The spending package provided billions for high-speed rail and mass transit, for job training and for carbon capture demonstration projects. But the stimulus money is almost all gone, leaving many of these projects without a government benefactor and making them orphans in a competitive marketplace dominated by the deep-pocketed fossil fuel industries.
What happens now?
The Obama administration’s clean energy venture has been contentious from the start, generating enormous debate over the role of government generally and over the financing of energy technology and innovation specifically.
Republicans have made an issue of Solyndra, the California solar panel maker that declared bankruptcy after receiving a stimulus-backed $528 million loan guarantee. Similar opprobrium has greeted the bankruptcy filing last week of A123 Systems, a maker of batteries for electric cars that got $132 million of a $249 million stimulus grant. Mitt Romney, the Republican nominee, and his running mate, Representative Paul D. Ryan, have used such failures as case studies in what they call government overreach, crony capitalism and the distortion of free markets.
“I had a friend who said you don’t just pick the winners and losers,” Mr. Romney said in his first debate with President Obama. “You pick the losers.”
The administration’s defense has been that successes have far outnumbered failures in the clean energy loan program and that even failures can provide knowledge that will pay off down the road. Energy Secretary Steven Chu, a Nobel Prize winner in physics, has said: “We’re swinging for the fences. We’re going to strike out a lot, but we’ll hit a few grand slams.”

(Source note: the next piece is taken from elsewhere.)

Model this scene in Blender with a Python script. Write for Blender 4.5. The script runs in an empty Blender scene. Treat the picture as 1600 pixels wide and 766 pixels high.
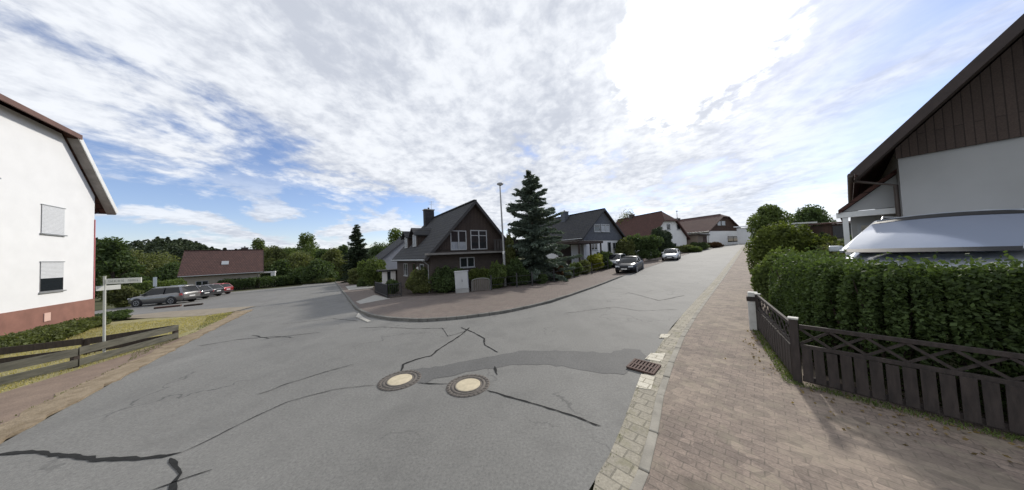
import bpy, bmesh, math, random
import numpy as np
from mathutils import Vector, Matrix
R = math.radians
C = bpy.context.scene.collection
SC = bpy.context.scene
# ------------------------------------------------------------------ camera
CAM = Vector((0, 0, 2.4)); FPX = 390.0
PITCH, ROLL = R(1.9), math.atan(.042)
X1 = Vector((1, 0, 0)); U1 = Vector((0, -math.sin(PITCH), math.cos(PITCH))); FW = Vector((0, math.cos(PITCH), math.sin(PITCH)))
CR = math.cos(ROLL) * X1 - math.sin(ROLL) * U1 * -1.0
CR = math.cos(ROLL) * X1 - math.sin(ROLL) * U1
CU = math.sin(ROLL) * X1 + math.cos(ROLL) * U1
cd = bpy.data.cameras.new('camera'); cam = bpy.data.objects.new('camera', cd); C.objects.link(cam)
cd.sensor_width = 36; cd.lens = 36 * FPX / 1600; cd.clip_end = 6000; cd.clip_start = .05
M = Matrix.Identity(4)
for i in range(3):
    M[i][0] = CR[i]; M[i][1] = CU[i]; M[i][2] = -FW[i]; M[i][3] = CAM[i]
cam.matrix_world = M; SC.camera = cam

def ray(px, py):
    return (CR * ((px - 800) / FPX) + CU * ((383 - py) / FPX) + FW)
def at(px, py, Y):                       # the point seen at a pixel of the photo, Y metres ahead
    d = ray(px, py); return CAM + d * (Y / d.y)
# ------------------------------------------------------------------ terrain
LD = Vector((-.595, .804)); RD = Vector((.70, .714))        # the two street directions
def ramp(t, cap=90):
    t = min(t, cap); return 0 if t < 0 else (t * t / 20 if t < 10 else t - 5)
def sst(a, b, t):
    t = min(1, max(0, (t - a) / (b - a))); return t * t * (3 - 2 * t)
def T(x, y):
    s = .70 * x + .714 * y; q = -.595 * x + .804 * y
    z = .040 * ramp(s - 14, 72) - .036 * ramp(q - 5, 70)
    return z
def TL(x, y):                            # the raised garden behind the hedge
    v = .714 * x - .70 * y; d = (x - 4.77) * .804 + (y - 4.18) * .595
    return T(x, y) + .8 * sst(.5, 2.2, min(v - .2, d)) * (1 - sst(45, 70, v + abs(y) * .3))
def G(px, py, off=0.0):
    d = ray(px, py); t0 = 1.0; t = .5
    while t < 400:
        p = CAM + d * t
        if p.z < T(p.x, p.y) + off: break
        t0 = t; t += .25 + t * .01
    lo, hi = t0 - .5, t
    for _ in range(40):
        m = (lo + hi) / 2; p = CAM + d * m
        if p.z < T(p.x, p.y) + off: hi = m
        else: lo = m
    p = CAM + d * hi
    return Vector((p.x, p.y))
def Z3(p, o=0): return Vector((p[0], p[1], T(p[0], p[1]) + o))
# ------------------------------------------------------------------ materials
def nt(name):
    m = bpy.data.materials.new(name); m.use_nodes = True
    n = m.node_tree.nodes; b = n['Principled BSDF']
    return m, n, m.node_tree.links, b
def mixc(n, l, fac, a, b, mode='MIX'):
    x = n.new('ShaderNodeMix'); x.data_type = 'RGBA'; x.blend_type = mode
    if hasattr(fac, 'is_linked'): l.new(fac, x.inputs[0])
    else: x.inputs[0].default_value = fac
    for s, v in ((6, a), (7, b)):
        if hasattr(v, 'is_linked'): l.new(v, x.inputs[s])
        else: x.inputs[s].default_value = (*v[:3], 1)
    return x.outputs[2]
def noise(n, l, vec, scale, detail=4, rough=.55, dist=0):
    x = n.new('ShaderNodeTexNoise'); x.inputs['Scale'].default_value = scale; x.inputs['Detail'].default_value = detail
    x.inputs['Roughness'].default_value = rough; x.inputs['Distortion'].default_value = dist
    if vec is not None: l.new(vec, x.inputs['Vector'])
    return x.outputs[0]
def mrange(n, l, v, a, b, c=0, d=1, smooth=False):
    x = n.new('ShaderNodeMapRange'); l.new(v, x.inputs[0])
    for i, k in enumerate((a, b, c, d)): x.inputs[i + 1].default_value = k
    if smooth: x.interpolation_type = 'SMOOTHSTEP'
    return x.outputs[0]
def math_(n, l, op, a, b=None, clamp=False):
    x = n.new('ShaderNodeMath'); x.operation = op; x.use_clamp = clamp
    for i, v in enumerate((a, b)):
        if v is None: continue
        if hasattr(v, 'is_linked'): l.new(v, x.inputs[i])
        else: x.inputs[i].default_value = v
    return x.outputs[0]
def ocoord(n, l, scale=(1, 1, 1), rot=0, kind='Object'):
    t = n.new('ShaderNodeTexCoord'); m = n.new('ShaderNodeMapping')
    l.new(t.outputs[kind], m.inputs[0]); m.inputs['Scale'].default_value = scale; m.inputs['Rotation'].default_value = (0, 0, rot)
    return m.outputs[0]
def bump(n, l, b, h, strength=.3, dist=.02):
    x = n.new('ShaderNodeBump'); x.inputs['Strength'].default_value = strength; x.inputs['Distance'].default_value = dist
    l.new(h, x.inputs['Height']); l.new(x.outputs[0], b.inputs['Normal'])
MATS = {}
def pbr(name, col, rough=.7, var=.18, vscale=3, bmp=.15, bscale=60, metal=0, spec=.5, coat=0, stretch=(1, 1, 1)):
    if name in MATS: return MATS[name]
    m, n, l, b = nt(name); v = ocoord(n, l, stretch)
    f = noise(n, l, v, vscale, 5); f = mrange(n, l, f, .3, .7)
    l.new(mixc(n, l, f, [c * (1 - var) for c in col], [min(1, c * (1 + var)) for c in col]), b.inputs['Base Color'])
    b.inputs['Roughness'].default_value = rough; b.inputs['Metallic'].default_value = metal
    b.inputs['Specular IOR Level'].default_value = spec; b.inputs['Coat Weight'].default_value = coat; b.inputs['Coat Roughness'].default_value = .05
    if bmp: bump(n, l, b, noise(n, l, v, bscale, 3), bmp, .01)
    MATS[name] = m; return m
def leafm(name, col, var=.35, hue=(1.12, 1.08, .85), trans=.35):
    if name in MATS: return MATS[name]
    m, n, l, b = nt(name); g = n.new('ShaderNodeNewGeometry')
    r = g.outputs['Random Per Island']
    big = noise(n, l, ocoord(n, l), .9, 2)
    f = math_(n, l, 'ADD', math_(n, l, 'MULTIPLY', r, .6), math_(n, l, 'MULTIPLY', mrange(n, l, big, .3, .7), .4))
    c = mixc(n, l, f, [x * (1 - var) for x in col], [x * (1 + var) * h for x, h in zip(col, hue)])
    l.new(c, b.inputs['Base Color']); b.inputs['Roughness'].default_value = .62; b.inputs['Specular IOR Level'].default_value = .25
    t = n.new('ShaderNodeBsdfTranslucent'); l.new(mixc(n, l, 1.0, c, (1.3, 1.35, .7), 'MULTIPLY'), t.inputs[0])
    mx = n.new('ShaderNodeMixShader'); mx.inputs[0].default_value = trans
    l.new(b.outputs[0], mx.inputs[1]); l.new(t.outputs[0], mx.inputs[2]); l.new(mx.outputs[0], n['Material Output'].inputs[0])
    MATS[name] = m; return m
def brickm(name, c1, c2, mortar, bw, bh, ms=.012, rot=0, scale=1, axes='XY', rough=.85, bmp=.5, stain=.35, off=.5, moss=None, worn=False):
    if name in MATS: return MATS[name]
    m, n, l, b = nt(name); tc = n.new('ShaderNodeTexCoord'); sp = n.new('ShaderNodeSeparateXYZ'); l.new(tc.outputs['Object'], sp.inputs[0])
    cb = n.new('ShaderNodeCombineXYZ')
    if axes == 'XY':
        v = ocoord(n, l, (1, 1, 1), rot); 
    elif axes == 'WALL':                 # brick courses round a house: x+y along, z up
        l.new(math_(n, l, 'ADD', sp.outputs[0], sp.outputs[1]), cb.inputs[0]); l.new(sp.outputs[2], cb.inputs[1]); v = cb.outputs[0]
    elif axes == 'ROOF':                 # tile rows: ridge direction along, slope up
        l.new(sp.outputs[1], cb.inputs[0]); l.new(math_(n, l, 'MULTIPLY', sp.outputs[2], 1.4), cb.inputs[1]); v = cb.outputs[0]
    elif axes == 'BOARD':                # vertical boards
        l.new(sp.outputs[2], cb.inputs[0]); l.new(math_(n, l, 'ADD', sp.outputs[0], sp.outputs[1]), cb.inputs[1]); v = cb.outputs[0]
    t = n.new('ShaderNodeTexBrick'); l.new(v, t.inputs['Vector']); t.offset = off
    t.inputs['Color1'].default_value = (*c1, 1); t.inputs['Color2'].default_value = (*c2, 1); t.inputs['Mortar'].default_value = (*mortar, 1)
    t.inputs['Scale'].default_value = scale; t.inputs['Brick Width'].default_value = bw; t.inputs['Row Height'].default_value = bh
    t.inputs['Mortar Size'].default_value = ms; t.inputs['Mortar Smooth'].default_value = .3; t.inputs['Bias'].default_value = 0
    st = mrange(n, l, noise(n, l, ocoord(n, l), .8, 6, .65), .32, .7)
    c = mixc(n, l, math_(n, l, 'MULTIPLY', st, stain), t.outputs['Color'], [x * .45 for x in c1])
    fine = mrange(n, l, noise(n, l, ocoord(n, l), 45, 3), .3, .7, .8, 1.2)
    c = mixc(n, l, 1.0, c, fine, 'MULTIPLY')
    if moss:
        c = mixc(n, l, math_(n, l, 'MULTIPLY', mrange(n, l, noise(n, l, ocoord(n, l), 2.2, 6, .7), .52, .7), .7), c, moss)
    if worn:                                # dusty trodden areas and grimy ones, single odd stones
        d1 = mrange(n, l, noise(n, l, ocoord(n, l), .55, 7, .68), .44, .66); c = mixc(n, l, math_(n, l, 'MULTIPLY', d1, .6), c, (.27, .225, .175))
        d2 = mrange(n, l, noise(n, l, ocoord(n, l, (1, 1, 1), 1.0), 1.3, 8, .72), .54, .70); c = mixc(n, l, math_(n, l, 'MULTIPLY', d2, .6), c, (.11, .09, .07))
        vx = n.new('ShaderNodeTexVoronoi'); vx.inputs['Scale'].default_value = 6.5; l.new(v, vx.inputs[0]); sx = n.new('ShaderNodeSeparateColor'); l.new(vx.outputs['Color'], sx.inputs[0])
        c = mixc(n, l, 1.0, c, mixc(n, l, sx.outputs[0], (.82, .82, .82), (1.18, 1.17, 1.15)), 'MULTIPLY')
    l.new(c, b.inputs['Base Color']); b.inputs['Roughness'].default_value = rough
    b.inputs['Specular IOR Level'].default_value = .3
    h = math_(n, l, 'SUBTRACT', math_(n, l, 'MULTIPLY', noise(n, l, ocoord(n, l), 30, 3), .35), t.outputs['Fac'])
    bump(n, l, b, h, bmp, .012)
    MATS[name] = m; return m
def glassm(name, col=(.02, .024, .028), rough=.04, spec=.8):
    if name in MATS: return MATS[name]
    m, n, l, b = nt(name); b.inputs['Base Color'].default_value = (*col, 1); b.inputs['Roughness'].default_value = rough
    b.inputs['Specular IOR Level'].default_value = spec
    bump(n, l, b, noise(n, l, ocoord(n, l), 2.5, 2), .04, .02)
    MATS[name] = m; return m
def paint(name, col, metal=0, rough=.35):
    m = pbr(name, col, rough, .06, 5, .0, 60, metal, .5, .8); return m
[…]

Mr. Romney has made clear his distaste for government subsidies for alternative energy and for government acting as a venture capitalist for individual clean energy companies. He has said he would eliminate the production tax credit for wind turbine makers, for example, and would apply much stricter standards to the Energy Department’s loan guarantee program, if not do away with it entirely, even though it was created under the George W. Bush administration with bipartisan support.